Considerada como una fábula sobre la soledad del poder que se desarrolla en un país ficticio a orillas del Caribe, la novela fue escrita en Barcelona, entre 1968 y 1975, por lo que resulta imposible desvincularla de los históricos acontecimientos que vivía la España de entonces la muerte de Franco, aunque su contexto y estilo sean, como siempre en este escritor, el de una asombrosa realidad latinoamericana que García Márquez ha elevado como nadie a la categoría de mito.
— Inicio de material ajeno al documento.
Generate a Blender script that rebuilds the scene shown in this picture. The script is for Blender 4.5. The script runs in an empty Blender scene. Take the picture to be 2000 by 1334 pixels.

Entonces me planteo cómo es posible que, salvo excepciones como las del tirano Sadam Hussein, condenado a la horca, por lo general los dictadores mueren viejos y en su cama, y llegó a la triste conclusión de que el pueblo acaba tragando con lo que le echen (incluso en democracia) siempre que haya pan y circo (e incluso sin haberlo). Y me da entonces por pensar en la adhesión inquebrantable de ciertos intelectuales, como el propio Gabo o José Saramarago, a ciertos regímenes, como el de Castro, resultándome imposible comprender tanto manifiesto y tanto compromiso anti-fascista o anti-imperialista cuando se está defendiendo a dictadores como mínimo igual de perversos que aquellos contra los que supuestamente se lucha
Una nueva pasada por la Red antes de cerrar estas líneas me trae, por último, noticias sobre la previsible victoria de Hugo Chávez en Venezuela, y entonces me viene a la cabeza aquello de que la historia es cíclica y se repite, aderezando la reflexión con el refranero y la célebre frase de tropezar doscientas mil veces con la misma piedra
Ya es noche cerrada. Las luces de algunos dictadores y de algunos escritores están a punto de apagarse para siempre, como el espacio de esta columna literaria y nostálgica. En el primero de los casos la muerte de los dictadores, sean cuales sean, me alegraré. En el segundo la de los escritores, no tanto. Siempre podré ignorar su militancia y disfrutar de su magnífica obra. Otros no nos dejan ni eso.